Sunday, June 10, 2012

Another Fire, Another Accusation


Yesterday I watched the growing plume from the High Park fire in Northern Colorado. Spotted early Saturday morning in an area with heavy damage from the Beetle Kill Epidemic sweeping through Colorado's Lodge-pole Pine forests, it had grown to 5,000 acres by nightfall, and early Sunday reports put it at over 8,000 acres.

“I blame Smokey the Bear,” remarked an observer. “If it weren't for the Forest Service's fire policies, this confluence of over-aged forests and beetle-kill fire-ripe tinder wouldn't be so prevalent.”

The Forest Service always gets the blame. If it isn't their approach to controlling and preventing wildfires, it's their lack of willingness to allow logging companies in to thin the forests. No one ever remarks that the sea of beetle-kill red spreading across Colorado's forests might just be a natural cycle of mother nature – part of the recurrent pattern of fire, new growth aspen-pine-juniper, aging lodge-pole, insect infestation, fire.

But there is an intriguing assumption underlying the accusations: That the activities of people can alter the processes of nature. That a small organization with its thousands of people can make decisions and affect actions to the point of changing the course of life. That the few millions of Colorado residents, along with the temporary visitors each year, through their actions avoiding starting fires are impacting and altering what would otherwise occur.

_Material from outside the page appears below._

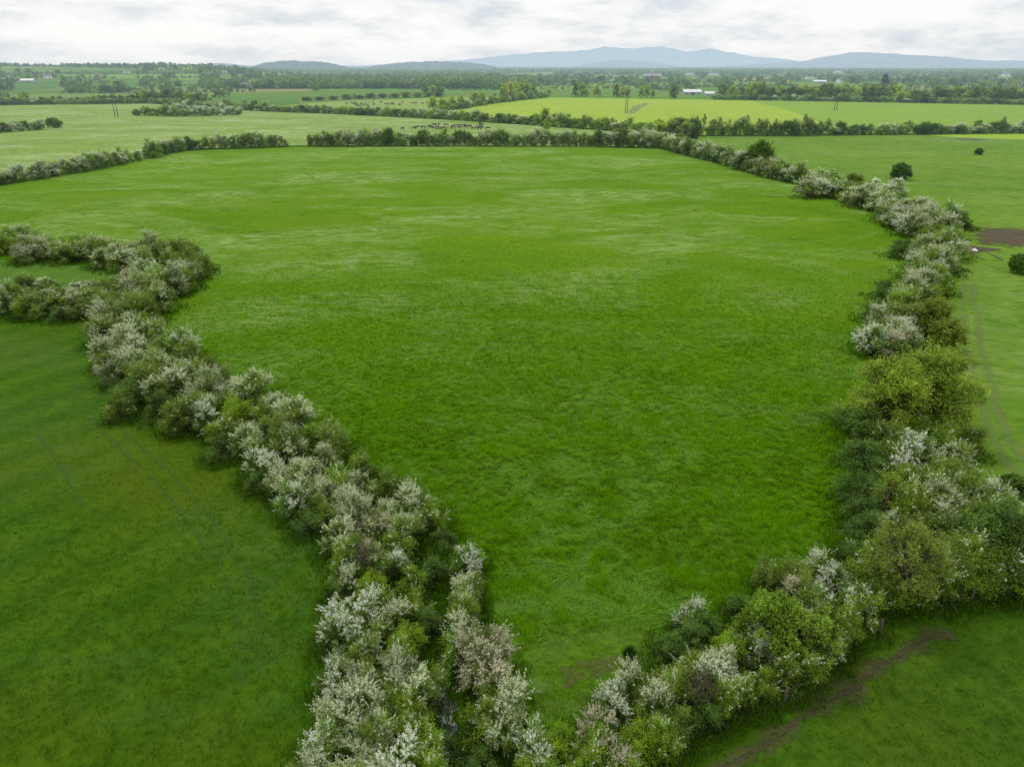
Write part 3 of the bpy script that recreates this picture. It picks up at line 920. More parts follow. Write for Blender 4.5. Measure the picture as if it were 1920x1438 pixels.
def xy_to_uv(x, y):
    a = x * cos(ROT) + y * sin(ROT); b = -x * sin(ROT) + y * cos(ROT)
    u, v = a.copy(), b.copy()
    for _ in range(7):
        wu, wv = warp(u, v)
        u += a - wu; v += b - wv
    return u, v


def cell(u, v):
    iv = np.floor(v / FV)
    off = _hash(iv, iv * 0, 3) * FU
    fu = FU * (0.75 + 0.7 * _hash(iv, iv * 0, 4))
    iu = np.floor((u + off) / fu)
    return iu, iv


def cell_rand(u, v, seed):
    iu, iv = cell(u, v)
    return _hash(iu, iv, seed)


# green far fields that the photograph shows between the hedges: sight-line outlines, colour, distance limits
OPEN = [
    ([(300, 152), (430, 146), (540, 150), (533, 157), (420, 156), (320, 160)], (0.101, 0.190, 0.045), 1050, 2000),
    ([(340, 147), (440, 139), (540, 142), (545, 149), (430, 145)], (0.095, 0.179, 0.045), 1200, 2400),
    ([(540, 140), (640, 144), (640, 150), (550, 149)], (0.101, 0.185, 0.050), 1200, 2400),
    ([(0, 128), (190, 127), (195, 134), (0, 137)], (0.115, 0.202, 0.055), 1200, 2400),
    ([(400, 176), (640, 169), (800, 168), (806, 176), (640, 181), (560, 184), (430, 184)], (0.101, 0.185, 0.040), 600, 1100),
    ([(0, 172), (110, 171), (125, 176), (0, 178)], (0.101, 0.168, 0.035), 700, 1200),
    ([(70, 183), (260, 181), (260, 189), (70, 190)], (0.115, 0.168, 0.040), 600, 1100),
    ([(925, 141), (1035, 135), (1040, 143), (935, 147)], (0.142, 0.207, 0.050), 1300, 3500),
    ([(1095, 142), (1200, 141), (1205, 146), (1095, 147)], (0.162, 0.213, 0.050), 1300, 3500),
    ([(1395, 148), (1480, 150), (1480, 154), (1395, 151)], (0.338, 0.235, 0.120), 1300, 3000),
    ([(1480, 158), (1580, 160), (1640, 163), (1640, 167), (1480, 163)], (0.135, 0.213, 0.050), 900, 2500),
    ([(830, 175), (1290, 172), (1290, 178), (1020, 181), (840, 181)], (0.115, 0.185, 0.040), 600, 1100),
    ([(560, 184), (806, 177), (800, 181), (640, 189), (560, 195)], (0.121, 0.202, 0.045), 600, 1000),
]


def open_mask(x, y, z):
    px, py = proj(x, y, z)
    r = np.hypot(x, y)
    m = np.full(np.shape(x), -1)
    for i, (poly, c, r0, r1) in enumerate(OPEN):
        k = in_poly(px, py, poly) & (r > r0) & (r < r1)
        m[k] = i
    return m


GREENS = np.array([(0.085, 0.18, 0.04), (0.10, 0.20, 0.035), (0.13, 0.23, 0.04), (0.08, 0.16, 0.04), (0.13, 0.20, 0.06), (0.17, 0.26, 0.045), (0.075, 0.14, 0.04), (0.22, 0.23, 0.10)])


def ground_sheet():
    th = np.concatenate([np.radians(np.linspace(-180, -48, 60)[:-1]), np.radians(np.linspace(-48, 48, 560)), np.radians(np.linspace(48, 180, 60)[1:])])
    rr = np.concatenate([[0.5], np.geomspace(10, 640, 20)[:-1], np.geomspace(640, 7000, 430), np.geomspace(7400, 60000, 30)])
    T, Rr = np.meshgrid(th, rr)
    X = Rr * np.sin(T); Y = Rr * np.cos(T)
    Z = terrain(X, Y) - sstep(20000, 60000, Rr) * 30
    u, v = xy_to_uv(X.ravel(), Y.ravel())
    ci = (cell_rand(u, v, 9) * len(GREENS)).astype(int).clip(0, len(GREENS) - 1)
    C = GREENS[ci] * (0.85 + 0.3 * cell_rand(u, v, 10))[:, None]
    om = open_mask(X.ravel(), Y.ravel(), Z.ravel())
    for i, o in enumerate(OPEN):
        C[om == i] = o[1]
    near = (Rr.ravel() < 600)
    C[near] = (0.045, 0.11, 0.006)
    m, n = X.shape
    idx = np.arange(m * n).reshape(m, n)
    F = np.stack([idx[:-1, :-1], idx[:-1, 1:], idx[1:, 1:], idx[1:, :-1]], -1).reshape(-1, 4)[:, ::-1]
    V = np.stack([X, Y, Z], -1).reshape(-1, 3)
    me = mesh_np('ground', V, F, C, True)
    m_, nt = new_mat('far_ground')
    a = nn(nt, 'ShaderNodeAttribute', attribute_name='Col')
    geo = nn(nt, 'ShaderNodeNewGeometry')
    n1 = noise(nt, geo.outputs['Position'], 0.03, 5, 0.6)
    n2 = noise(nt, geo.outputs['Position'], 0.4, 3, 0.6)
    f = mth(nt, 'ADD', mth(nt, 'MULTIPLY', n1, 0.7), mth(nt, 'ADD', mth(nt, 'MULTIPLY', n2, 0.5), 0.4))
    s = nn(nt, 'ShaderNodeVectorMath', operation='SCALE')
    nt.links.new(a.outputs['Color'], s.inputs[0]); nt.links.new(f, s.inputs['Scale'])
    d = nn(nt, 'ShaderNodeBsdfDiffuse'); nt.links.new(s.outputs[0], d.inputs[0])
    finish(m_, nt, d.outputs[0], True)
    tag(obj('ground', me, m_), kind='structure')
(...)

It's the underlying assumption that our stewardship of the earth matters. That what we do, the actions we take and the actions we refrain will push and pull the tides of growth and death across vast regions of the planet.

What happens if we scale up the scenario? If instead of the actions of 7 million people, we consider the combined influences of the actions of all 7 billion residents of the world? Does our passage go unremarked by Mother Nature: The resources we consume, the pollutants we produce, the alterations to the patterns of plant and animal populations not have an affect many times greater than the simple act of controlling wildfires in a few acres of high mountain forests?

Did the observer hit upon a truth, or miss the mark? Is blaming Smokey and the actions of the few disingenuous because it is simple arrogance to think that humankind and our collective actions bear upon planetary outcomes? Or did he simply mis-phrase it, and should instead of said “I blame us"?